Having taught the horse to find and pick up the handkerchief it is very easy to substitute any other article in its place. If a card should be substituted it would be picked up just as anything else would be. The main difficulty is to teach the horse to pick the one desired from among the others, and that one only. To do this, spread half a dozen cards upon the ground at intervals of about ten feet. Let the horse go to one end of this line of cards. He will naturally stop at the first one he comes to, and, if left to himself, will pick it up. Instead of allowing him to do this, start him ahead with the voice using the term “Get up,” or any other which he has been taught means “go ahead.” Do this until he reaches the card which you desire him to pick up, at this you must remain silent unless he is about to pass it by like the former ones, in which case you say “Whoa,” and keep him standing before it until he picks it up.
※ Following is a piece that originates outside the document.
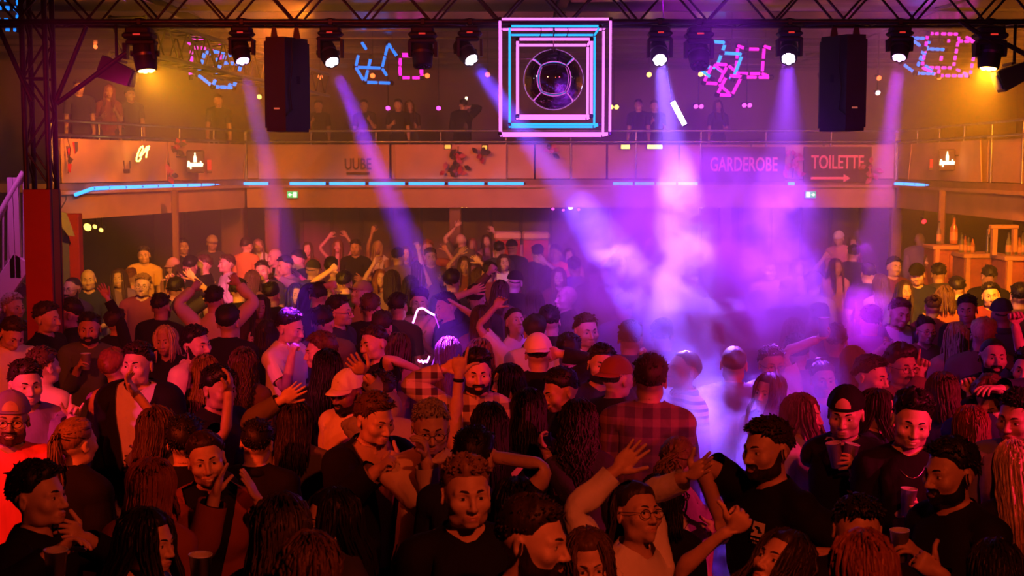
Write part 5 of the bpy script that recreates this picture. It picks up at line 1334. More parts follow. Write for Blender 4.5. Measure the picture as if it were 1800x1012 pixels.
def cup(c, axis, lab, fill=.6, s=1.):
    r = empty('plastic_cup', c, lab, 'cup', 'plastic beer cups held in the crowd'); R = towards(axis, (0, 1, 0)); h = .135 * s; r0, r1 = .029 * s, .040 * s
    MB().lathe([(0, -h / 2), (r0, -h / 2), (r1, h / 2), (r1 + .002, h / 2), (r1 + .002, h / 2 - .005), (r1 - .0012, h / 2 - .005), (r0 - .001, -h / 2 + .003), (0, -h / 2 + .003)], R=R, n=20).build('shell', M_CUP, r)
    if fill: z = -h / 2 + .004 + (h - .01) * fill; rr_ = r0 + (r1 - r0) * fill - .002; MB().lathe([(0, -h / 2 + .004), (r0 - .002, -h / 2 + .004), (rr_, z), (0, z)], R=R, n=20).build('drink', M_BEER, r)
    return r

# head pixel, sex, facing (degrees: 0 to the stage, 90 to the right of the picture), hair, hair colour, top, colour, hint, options
A = []
def p(x, y, sex, yaw, hair_, hc, top, col, hint='', **o): A.append((x, y, sex, yaw, hair_, hc, top, col, hint, o))
# front rows, left
p(18, 738, 'm', 18, 'capb', 'br', 'tee', 'red', 'in round glasses and backward cap at the left edge', beard=1, glasses=1, capc='purple', smile=1, s=1.02)
p(46, 676, 'm', 28, 'short', 'db', 'hoodie', 'purple', 'looking out beside the bearded man in glasses', s=1.03, arms=[('L', 131, 720, -.35, 'two', 'c', (100, 790))])
p(78, 645, 'm', 150, 'crop', 'br', 'long', 'cream', 'seen from behind at left', s=1.0)
p(22, 588, 'm', 40, 'short', 'db', 'polo', 'white', 'bowing his head at the left edge', pitch=32)
p(24, 541, 'm', 60, 'short', 'gy', 'jacket', 'navy', 'in profile by the red tower base', under='charcoal', s=1.0)
p(84, 560, 'm', 75, 'short', 'db', 'long', 'black', 'leaning towards a friend below the red tower base')
p(120, 552, 'm', -75, 'short', 'bk', 'long', 'black', 'facing his friend below the red tower base')
p(157, 578, 'm', 5, 'crop', 'bk', 'long', 'green', 'holding a beer cup at his chest', beard=1, skin=2, arms=[('R', 141, 640, -.28, 'grip', 'r', (118, 690))])
p(206, 568, 'f', 150, 'curls', 'db', 'long', 'black', 'raising an open hand with spread fingers', arms=[('R', 183, 512, .02, 'open', 'c', (212, 560))])
p(126, 508, 'm', -25, 'buzz', 'db', 'tee', 'charcoal', 'bearded with glasses beside the red pillar', glasses=1, beard=1)
p(241, 642, 'm', -12, 'short', 'db', 'jacket', 'black', 'heavy set with a pale shirt under a dark open jacket', heavy=1, under='pale', s=1.04)
p(203, 648, 'f', 165, 'curls', 'rd', 'long', 'pink', 'with curly hair turned away behind the heavy set man')
p(290, 600, 'f', 0, 'bob', 'bl', 'long', 'black', 'with short fair hair facing the stage')
p(346, 606, 'm', 65, 'short', 'bk', 'hoodie', 'cream', 'in profile behind the long haired women', beard=1, skin=1, s=1.02)
p(284, 540, 'm', 165, 'crop', 'bk', 'tee', 'black', 'turned away behind the fair haired woman', beard=1)
p(251, 503, 'm', 5, 'short', 'lb', 'shirt', 'burgundy', 'in glasses at left', glasses=1)
p(378, 528, 'm', 170, 'short', 'bk', 'long', 'cream', 'raising both hands with pale sleeves', arms=[('L', 346, 500, .1, 'relax', None, (344, 540)), ('R', 412, 490, .1, 'relax', None, (434, 520))])
p(402, 568, 'm', 178, 'curls', 'bk', 'tee', 'black', 'turned away behind the cream hoodie man')
p(362, 655, 'f', 160, 'long', 'lb', 'long', 'rust', 'with straight long hair behind the cream hoodie man')
p(428, 640, 'f', 175, 'curlylong', 'br', 'long', 'brown', 'with long wavy hair seen from behind')
p(386, 684, 'm', 55, 'short', 'bk', 'tee', 'black', 'holding a hand to his brow', arms=[('R', 404, 672, -.16, 'relax', 'l', (352, 760))], pitch=8)
p(137, 778, 'f', 155, 'pony', 'lb', 'jacket', 'black', 'with a long high ponytail seen from behind', under='black', s=.97)
p(70, 872, 'm', 72, 'short', 'bk', 'long', 'black', 'in profile clapping at the lower left corner', arms=[('L', 132, 935, -.1, 'cupped', 'l', None), ('R', 120, 955, -.2, 'cupped', 'r', None)], s=.98)
p(278, 752, 'f', 168, 'half', 'br', 'tee', 'olive', 'stretching her bare forearm up before the heavy set man', arms=[('L', 230, 678, -.05, 'relax', 'r', (240, 775))])
p(327, 775, 'm', 172, 'crop', 'bk', 'tee', 'black', 'seen from behind with a neck chain', chain=1)
p(363, 808, 'f', 14, 'pony', 'db', 'jacket', 'rust', 'smiling and clapping in the front row', under='black', smile=1, tilt=-8, arms=[('R', 384, 850, -.22, 'open', 'r', (320, 930)), ('L', 442, 858, -.18, 'open', 'l', (470, 940))], s=.97)
p(268, 856, 'f', 175, 'bob', 'rd', 'long', 'rust', 'with a smooth reddish bob from behind')
p(262, 952, 'f', 70, 'long', 'bk', 'tank', 'white', 'in profile with long black hair at lower left', s=.95)
p(452, 778, 'm', 178, 'crop', 'bk', 'hoodie', 'black', 'in a dark hooded top right of the clapping woman')
# front rows, centre
p(511, 576, 'm', 60, 'short', 'bk', 'tee', 'white', 'in profile with a raised fist', pitch=14, arms=[('R', 516, 612, -.2, 'fist', None, (484, 670))], s=1.02)
p(568, 566, 'm', 178, 'crop', 'bk', 'tee', 'olive', 'broad shouldered seen from behind', s=1.03)
p(598, 548, 'm', 70, 'short', 'bk', 'long', 'charcoal', 'in glasses beside the broad shouldered man', glasses=1)
p(634, 516, 'm', -50, 'cap', 'br', 'tee', 'tan', 'in a tan cap with one arm lifted', capc='tan', pitch=-16, arms=[('R', 583, 510, -.1, 'fist', None, (570, 560))])
p(652, 543, 'm', 176, 'short', 'br', 'jacket', 'black', 'turned away right of the tan cap', under='black')
p(562, 618, 'm', -72, 'short', 'br', 'long', 'brown', 'in profile behind the long haired woman in black', pitch=6)
p(577, 645, 'f', 172, 'long', 'bk', 'long', 'black', 'with straight black hair from behind, left of the white cap')
p(656, 604, 'm', -48, 'crop', 'db', 'tee', 'black', 'smiling sideways with an arm stretched to the right', chain=1, smile=1, arms=[('L', 742, 652, -.05, 'relax', 'd', (700, 660))], s=1.02)
p(610, 690, 'm', -40, 'cap', 'bk', 'hoodie', 'cream', 'bearded in a white cap and cream hoodie', capc='white', beard=1, skin=3, pitch=8)
p(672, 692, 'm', 172, 'rec', 'db', 'shirt', 'grey', 'raising a hand behind the man in the black jumper', arms=[('L', 632, 648, -.12, 'open', 'b', (632, 720))])
p(660, 738, 'm', 42, 'short', 'br', 'jacket', 'black', 'looking down to the right with hands together', under='tan', pitch=14, arms=[('L', 692, 806, -.32, 'fist', 'l', (770, 850)), ('R', 680, 812, -.34, 'fist', 'r', (590, 850))], s=1.03)
p(757, 752, 'm', 12, 'crop', 'gy', 'long', 'cream', 'in glasses with one hand at his mouth', glasses=1, pitch=12, arms=[('R', 748, 786, -.2, 'cupped', 'l', (720, 880))])
p(820, 868, 'm', 22, 'fade', 'lb', 'long', 'black', 'with short fair hair, largest face in the front row', s=1.06)
p(834, 802, 'm', 165, 'short', 'bk', 'tee', 'navy', 'with an elbow raised behind his head', arms=[('R', 855, 800, .12, 'relax', None, (905, 815))])
p(838, 656, 'm', 5, 'quiff', 'bk', 'shirt', 'check', 'bearded in a checked shirt', beard=1, skin=1, arms=[('R', 800, 640, .05, 'relax', None, (762, 702))])
p(862, 748, 'f', 174, 'long', 'bk', 'tank', 'black', 'pointing one finger straight up with a watch on her wrist', watch='L', arms=[('L', 808, 634, .0, 'point', 'b', (805, 730))], s=.98)
p(890, 672, 'f', -58, 'long', 'bk', 'long', 'black', 'in profile right of the checked shirt')
p(520, 742, 'f', 178, 'half', 'db', 'long', 'olive', 'lifting a hand by her head, from behind', arms=[('L', 511, 692, -.05, 'open', 'b', (470, 760))])
p(737, 533, 'm', 4, 'curls', 'bk', 'hoodie', 'pink', 'laughing in a pink hoodie under the violet beam', smile=1, s=1.02)
p(783, 540, 'm', -60, 'short', 'bk', 'tee', 'navy', 'in profile next to the laughing man', arms=[('L', 803, 535, -.1, 'open', 'l', (845, 590))])
p(701, 612, 'f', 165, 'half', 'br', 'long', 'pink', 'with hair rimmed by violet light')
p(788, 622, 'f', 176, 'long', 'br', 'long', 'charcoal', 'with straight hair behind the light rope')
p(845, 622, 'f', 150, 'bob', 'lb', 'tee', 'brown', 'with short fair hair behind the checked shirt')
p(500, 928, 'f', 160, 'long', 'db', 'long', 'black', 'with long hair at the bottom left of centre', s=.97)
p(578, 915, 'f', -62, 'long', 'bk', 'long', 'charcoal', 'glancing left in profile near the bottom', s=.99)
p(545, 1000, 'f', 178, 'curlylong', 'br', 'long', 'rust', 'with curly hair cut off by the bottom edge')
p(940, 950, 'm', 66, 'fade', 'db', 'long', 'black', 'bearded in profile at the bottom centre', beard=1, s=1.03)
p(1035, 990, 'f', 0, 'wavy', 'br', 'long', 'charcoal', 'facing the stage at the bottom centre')
p(1122, 902, 'f', 36, 'longback', 'db', 'long', 'white', 'in white with both arms thrown up', pitch=-14, glasses=1, arms=[('R', 1103, 806, .06, 'open', 'c', (1040, 930)), ('L', 1226, 826, -.1, 'open', 'l', (1180, 930))], s=.97)
p(1158, 880, 'f', 178, 'bob', 'bk', 'tee', 'black', 'with a round black head behind the arms in white', s=.90)
p(1192, 812, 'f', 160, 'pony_curly', 'lb', 'tee', 'white', 'with a curly ponytail from behind', arms=[('R', 1252, 935, -.1, 'relax', None, None)])
p(1347, 790, 'm', -58, 'crop', 'db', 'tee', 'black', 'bearded in a tee with a printed chest badge', beard=1, badge=1, s=1.05, arms=[('R', 1272, 930, -.1, 'relax', None, (1290, 850)), ('L', 1392, 972, -.2, 'relax', None, (1440, 940))])
p(1372, 992, 'f', -50, 'wavy', 'db', 'tank', 'black', 'with head thrown back raising a fist', pitch=-28, arms=[('R', 1300, 915, -.1, 'fist', 'b', (1270, 1030))])
p(1508, 934, 'm', 0, 'crop', 'bk', 'long', 'black', 'frowning at the bottom right', s=1.02, heavy=.5)
p(1516, 1003, 'f', 178, 'long', 'rd', 'long', 'black', 'with straight reddish hair cut off at the bottom right')
p(1603, 742, 'm', -4, 'quiff', 'bk', 'tee', 'black', 'smiling broadly with a silver necklace and a cup', smile=1, chain=1, pitch=8, s=1.04, arms=[('R', 1604, 892, -.22, 'grip', 'l', (1552, 905))])
p(1668, 832, 'm', -68, 'short', 'bk', 'long', 'black', 'bearded in profile in front of the smiling man', beard=1, skin=2, s=1.04, watch='R', arms=[('R', 1600, 962, -.2, 'grip', 'l', (1680, 990))])
p(1486, 728, 'm', -24, 'capb', 'bk', 'tee', 'black', 'in a backward cap carrying two cups', capc='black', pitch=8, s=1.03, arms=[('R', 1496, 812, -.3, 'grip', 'l', (1560, 850))])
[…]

When he does this, reward him and speak encouragingly to him, that he may know he has done what you wished. If you make a practice of speaking to him when he stops at the wrong cards, and of keeping silent when he reaches the right one he will soon come to understand that “silence gives consent,” and that that is the proper card to select. The order in which the chosen card is placed in the row should be varied so that the horse may not learn to select the card by its position instead of obeying your signal. This enables you to let your auditors place the cards in any position or order their fancy may dictate without interfering at all with the successful “working” of the horse.

After he has learned to select the desired card without hesitation, he must be so taught that he will hand it to the person who may have selected it, when he comes to perform in public. To teach him this, have an assistant stationed at some distance from you, and when the horse comes to you with the card, instead of taking it from him as you have been accustomed to do, turn his head in the direction of your assistant and start him up. He will go to the assistant if the latter holds out his hand, and, perhaps, whistles to him. Pretty soon the whistling may be dispensed with, and he will carry the card in any direction indicated in search of some one to receive it. When he comes to perform in the ring he will go around the edge looking for somebody to whom he may relinquish the card. The proper person will probably hold out his hand to take it, but a hundred others will quite as certainly do the same thing. Now if the horse selects the right person in spite of the other claimants to lead him astray, a round of applause is pretty sure to crown his success. To insure this he should be taught to relinquish the card at some particular signal given by the trainer. A cough will answer, or any word which can be incorporated into a sentence addressed to him, without being detected by the audience. We have given sufficient instruction on this point in preceding pages, we believe, to enable the trainer to use his own discretion as to the manner of associating the signal with the giving-up of the card, in the horse’s mind.